Re: [GENERAL] Migrating money column from MS SQL Server to Postgres - Mailing list pgsql-general

From Igal @ Lucee.org
Subject Re: [GENERAL] Migrating money column from MS SQL Server to Postgres
Date
Msg-id 724bab58-87d9-7b02-867b-5d98b93aac7d@lucee.org
Whole thread Raw
In response to Re: [GENERAL] Migrating money column from MS SQL Server to Postgres  ("Igal @ Lucee.org" <igal@lucee.org>)
Responses Re: [GENERAL] Migrating money column from MS SQL Server to Postgres  (Allan Kamau <kamauallan@gmail.com>)
List pgsql-general
On 11/8/2017 6:25 PM, Igal @ Lucee.org wrote:
> On 11/8/2017 5:27 PM, Allan Kamau wrote:
>> Maybe using NUMERIC without explicitly stating the precision is 
>> recommended. This would allow for values with many decimal places to 
>> be accepted without truncation. Your field may need to capture very 
>> small values such as those in bitcoin trading or some banking fee or 
>> interest.
>
> That's a very good idea.  For some reason I thought that I tried that 
> earlier and it didn't work as expected, but I just tested it (again?) 
> and it seems to work well, so that's what I'll do.

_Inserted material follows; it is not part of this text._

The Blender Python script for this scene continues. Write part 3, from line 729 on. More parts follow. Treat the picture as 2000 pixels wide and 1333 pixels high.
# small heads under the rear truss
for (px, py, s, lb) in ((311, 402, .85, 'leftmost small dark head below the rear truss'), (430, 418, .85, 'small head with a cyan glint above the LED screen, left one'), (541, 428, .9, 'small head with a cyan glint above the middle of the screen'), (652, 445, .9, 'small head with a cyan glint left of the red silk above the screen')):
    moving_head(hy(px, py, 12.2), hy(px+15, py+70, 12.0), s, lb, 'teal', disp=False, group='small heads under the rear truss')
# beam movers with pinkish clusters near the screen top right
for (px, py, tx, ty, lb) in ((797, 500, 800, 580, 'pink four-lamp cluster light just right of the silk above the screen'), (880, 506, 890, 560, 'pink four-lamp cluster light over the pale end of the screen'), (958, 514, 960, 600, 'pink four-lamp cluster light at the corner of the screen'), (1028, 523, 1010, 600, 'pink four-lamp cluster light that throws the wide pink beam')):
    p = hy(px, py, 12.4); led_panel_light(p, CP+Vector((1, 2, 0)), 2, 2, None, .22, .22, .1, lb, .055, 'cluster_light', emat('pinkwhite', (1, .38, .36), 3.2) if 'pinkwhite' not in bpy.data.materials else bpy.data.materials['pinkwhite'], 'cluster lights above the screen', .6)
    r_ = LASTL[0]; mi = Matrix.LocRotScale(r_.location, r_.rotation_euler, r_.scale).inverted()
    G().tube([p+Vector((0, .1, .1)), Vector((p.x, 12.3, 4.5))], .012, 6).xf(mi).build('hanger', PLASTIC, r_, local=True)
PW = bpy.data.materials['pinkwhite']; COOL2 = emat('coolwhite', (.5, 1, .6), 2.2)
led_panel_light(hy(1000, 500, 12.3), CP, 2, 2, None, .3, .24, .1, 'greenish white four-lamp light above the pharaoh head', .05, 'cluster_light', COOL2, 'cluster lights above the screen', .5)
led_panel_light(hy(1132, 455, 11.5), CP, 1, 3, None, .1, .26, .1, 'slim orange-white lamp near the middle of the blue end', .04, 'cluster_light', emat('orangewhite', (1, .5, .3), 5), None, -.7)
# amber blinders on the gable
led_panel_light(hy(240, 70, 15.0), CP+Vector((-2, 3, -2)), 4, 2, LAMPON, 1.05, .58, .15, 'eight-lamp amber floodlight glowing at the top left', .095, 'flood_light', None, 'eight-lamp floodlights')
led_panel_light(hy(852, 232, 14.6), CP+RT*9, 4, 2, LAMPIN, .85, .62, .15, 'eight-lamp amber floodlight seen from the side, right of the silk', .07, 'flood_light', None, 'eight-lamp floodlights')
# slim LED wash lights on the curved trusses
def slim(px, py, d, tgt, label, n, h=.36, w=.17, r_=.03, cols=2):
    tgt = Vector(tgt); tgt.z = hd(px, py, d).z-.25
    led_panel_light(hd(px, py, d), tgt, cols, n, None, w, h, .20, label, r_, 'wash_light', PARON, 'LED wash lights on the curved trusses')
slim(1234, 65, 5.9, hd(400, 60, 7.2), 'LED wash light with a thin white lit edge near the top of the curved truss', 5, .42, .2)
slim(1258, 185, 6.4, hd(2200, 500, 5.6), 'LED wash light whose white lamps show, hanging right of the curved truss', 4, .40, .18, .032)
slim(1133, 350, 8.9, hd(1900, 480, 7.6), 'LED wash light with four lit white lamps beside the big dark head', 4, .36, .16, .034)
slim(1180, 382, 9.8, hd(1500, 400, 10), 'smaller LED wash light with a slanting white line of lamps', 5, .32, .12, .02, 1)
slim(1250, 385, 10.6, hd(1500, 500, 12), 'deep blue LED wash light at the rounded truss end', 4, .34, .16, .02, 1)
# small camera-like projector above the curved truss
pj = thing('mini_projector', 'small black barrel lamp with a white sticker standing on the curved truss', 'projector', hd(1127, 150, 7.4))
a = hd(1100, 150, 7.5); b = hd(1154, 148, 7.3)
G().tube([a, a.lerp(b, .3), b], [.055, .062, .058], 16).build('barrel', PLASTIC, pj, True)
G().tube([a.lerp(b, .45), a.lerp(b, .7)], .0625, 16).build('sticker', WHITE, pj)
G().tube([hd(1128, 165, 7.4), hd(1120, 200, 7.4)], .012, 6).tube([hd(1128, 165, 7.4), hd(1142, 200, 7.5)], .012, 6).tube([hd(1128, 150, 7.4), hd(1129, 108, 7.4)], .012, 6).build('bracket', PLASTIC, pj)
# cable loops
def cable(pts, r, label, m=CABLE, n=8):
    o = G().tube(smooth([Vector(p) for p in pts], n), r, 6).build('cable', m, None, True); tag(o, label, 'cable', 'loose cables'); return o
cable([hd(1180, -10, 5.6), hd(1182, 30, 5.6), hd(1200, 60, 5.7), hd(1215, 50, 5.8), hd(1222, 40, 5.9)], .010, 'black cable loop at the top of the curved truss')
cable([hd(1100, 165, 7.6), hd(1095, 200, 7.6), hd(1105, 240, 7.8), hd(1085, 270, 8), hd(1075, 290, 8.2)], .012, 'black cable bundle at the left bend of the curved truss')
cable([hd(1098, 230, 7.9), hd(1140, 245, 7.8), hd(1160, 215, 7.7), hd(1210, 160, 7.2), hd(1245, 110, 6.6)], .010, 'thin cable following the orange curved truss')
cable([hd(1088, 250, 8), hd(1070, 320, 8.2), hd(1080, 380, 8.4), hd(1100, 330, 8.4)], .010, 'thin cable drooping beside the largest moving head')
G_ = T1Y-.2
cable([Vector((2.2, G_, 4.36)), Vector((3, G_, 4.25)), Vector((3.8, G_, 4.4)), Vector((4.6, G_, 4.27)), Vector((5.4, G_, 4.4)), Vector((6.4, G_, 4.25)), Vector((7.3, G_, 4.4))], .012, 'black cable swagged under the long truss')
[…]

Another weird thing that I noticed:

On another column, "total_charged", that was migrated properly as a 
`money` type, when I run `sum(total_charged::money)` I get `null`, but 
if I cast it to numeric, i.e. `sum(total_charged::numeric)`, I get the 
expected sum result.

Is there a logical explanation to that?